Como paralelo aos golpes de 1964 e os de 2016, e a tentativa agora em 2023, a professora de Relações Internacionais da Universidade Federal do ABC (UFABC) Jana Silverman, uma das responsáveis pelo relatório final da Comissão Nacional da Verdade da CUT, afirmou que hoje “não temos mais as salas de tortura, mas temos as fake news e o assassinato da imagem de políticos e figuras da esquerda”.
Para ela, a tarefa do movimento sindical neste momento é “não permitir que a esquerda em geral coloque a pauta das reparações da ditadura em segundo plano”, como feito em 2014. “O tema foi subestimado não pelo governo da época (da ex-presidente Dilma Rousseff), mas pelo campo democrático, e deu no que deu”, disse a professora.
Jana defendeu que a comissão busque espaços de exposição da memória em São Paulo no Brasil nos mesmos moldes do Museu da Memória e dos Direitos Humanos de Santiago, no Chile, e do Espaço de Memória e Direitos Humanos de Buenos Aires, na Argentina.

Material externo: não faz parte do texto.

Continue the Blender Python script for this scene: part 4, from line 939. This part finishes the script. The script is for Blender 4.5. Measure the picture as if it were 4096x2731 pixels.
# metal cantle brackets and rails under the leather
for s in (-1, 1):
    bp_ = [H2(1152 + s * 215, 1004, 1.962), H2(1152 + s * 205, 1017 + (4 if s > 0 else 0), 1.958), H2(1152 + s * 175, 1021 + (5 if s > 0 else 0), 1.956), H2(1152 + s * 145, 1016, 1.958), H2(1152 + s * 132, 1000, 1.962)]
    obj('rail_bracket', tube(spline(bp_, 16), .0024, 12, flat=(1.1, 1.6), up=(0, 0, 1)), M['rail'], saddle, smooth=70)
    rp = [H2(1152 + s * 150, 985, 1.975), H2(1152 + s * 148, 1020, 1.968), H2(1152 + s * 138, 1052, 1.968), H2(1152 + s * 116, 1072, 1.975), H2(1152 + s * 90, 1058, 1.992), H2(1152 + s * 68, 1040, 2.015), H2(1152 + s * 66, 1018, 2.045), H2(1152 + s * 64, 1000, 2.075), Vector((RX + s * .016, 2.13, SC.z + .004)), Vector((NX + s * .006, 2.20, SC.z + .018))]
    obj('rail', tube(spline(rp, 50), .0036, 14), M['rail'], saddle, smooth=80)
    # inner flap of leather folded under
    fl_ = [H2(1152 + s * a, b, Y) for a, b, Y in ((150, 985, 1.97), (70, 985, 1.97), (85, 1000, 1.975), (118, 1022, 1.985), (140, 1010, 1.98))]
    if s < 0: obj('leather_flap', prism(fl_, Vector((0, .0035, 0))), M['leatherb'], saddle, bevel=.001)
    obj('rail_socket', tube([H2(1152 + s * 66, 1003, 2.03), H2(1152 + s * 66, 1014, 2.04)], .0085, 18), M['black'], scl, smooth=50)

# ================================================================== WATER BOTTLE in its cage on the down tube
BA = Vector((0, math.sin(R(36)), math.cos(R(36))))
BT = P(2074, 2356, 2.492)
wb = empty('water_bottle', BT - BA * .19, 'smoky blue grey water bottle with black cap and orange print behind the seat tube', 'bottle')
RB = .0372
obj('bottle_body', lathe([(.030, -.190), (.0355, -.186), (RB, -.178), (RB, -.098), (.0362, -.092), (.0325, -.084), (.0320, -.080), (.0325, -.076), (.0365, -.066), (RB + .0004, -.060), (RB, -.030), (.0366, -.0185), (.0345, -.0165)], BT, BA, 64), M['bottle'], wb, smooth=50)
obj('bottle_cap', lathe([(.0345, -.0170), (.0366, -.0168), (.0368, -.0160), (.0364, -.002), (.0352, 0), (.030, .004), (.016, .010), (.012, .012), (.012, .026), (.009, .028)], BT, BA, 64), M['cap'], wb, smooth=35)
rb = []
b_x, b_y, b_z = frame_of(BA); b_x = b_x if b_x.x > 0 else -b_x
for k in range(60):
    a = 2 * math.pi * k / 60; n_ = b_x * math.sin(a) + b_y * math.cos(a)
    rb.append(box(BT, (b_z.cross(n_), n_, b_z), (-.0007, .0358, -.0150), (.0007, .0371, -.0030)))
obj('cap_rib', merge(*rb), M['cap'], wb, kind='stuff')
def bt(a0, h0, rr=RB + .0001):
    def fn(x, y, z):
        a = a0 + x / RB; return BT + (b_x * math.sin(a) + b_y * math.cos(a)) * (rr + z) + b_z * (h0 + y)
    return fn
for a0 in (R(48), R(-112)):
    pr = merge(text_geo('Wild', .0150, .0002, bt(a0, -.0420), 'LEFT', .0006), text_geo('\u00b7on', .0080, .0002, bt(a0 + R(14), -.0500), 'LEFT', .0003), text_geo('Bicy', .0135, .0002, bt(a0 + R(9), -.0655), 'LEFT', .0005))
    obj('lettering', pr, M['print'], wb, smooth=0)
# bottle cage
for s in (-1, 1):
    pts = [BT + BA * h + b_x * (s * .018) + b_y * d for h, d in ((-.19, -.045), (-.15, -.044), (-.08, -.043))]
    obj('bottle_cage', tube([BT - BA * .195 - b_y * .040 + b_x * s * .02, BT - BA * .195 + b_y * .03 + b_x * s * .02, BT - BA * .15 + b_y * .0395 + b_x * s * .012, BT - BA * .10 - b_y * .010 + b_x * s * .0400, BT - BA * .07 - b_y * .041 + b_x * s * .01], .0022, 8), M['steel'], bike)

Durante o seminário, o Centro de Documentação e Memória Sindical da CUT (CEDOC) expôs na entrada do saguão central fotos do período da ditadura militar. Parte do acervo da CUT está organizado e pode ser acessado na página do CEDOC.
Reparação e anisitia
O resgate das discussões sobre os reparação e anistia deve ser a tônica dos trabalhos da comissão nos próximos meses, afirmou Jandyra Uehara, que comanda esse processo. Para a comissão, o processo de anistia é uma autocrítica do Estado, e o reconhecimento de que em determinado período histórico o Estado agiu mal com um setor da sociedade, ou mesmo com indivíduos.
“É o Estado dizendo que perseguiu, que torturou, que errou contra nós. É uma lei de caráter excepcional para pessoas que são perseguidas exclusivamente por motivos políticos. É por isso que acho equivocado dizer que não o Estado não deve dar anistia para os golpistas de 8 de janeiro. Eles não foram e não são perseguidos. A anistia não se aplica a eles. O mais correto seria dizer que não se deve dar o perdão a eles”, disse o ex-deputado federal Luiz Eduardo Greenhalgh, que também compôs a mesa de debate.
O ex-ministro dos Direitos Humanos nos governos Lula 1 e 2, Paulo Vannuchi, também presente no evento, se mostrou otimista com a retomada da Comissão Nacional da Verdade à luz dos julgamentos envolvendo as pessoas que planejaram e as que tentaram executar a tentativa de golpe em janeiro de 2023.
“A sociedade e o governo estão mais porosos a esse tema nesse momento. É uma oportunidade que não devemos desperdiçar. Estamos vivendo um período crucial para a democracia, ou defendemos ela sem concessões, ou podemos vê-la escorrer pelas mãos mais uma vez”, concluiu o ex-ministro.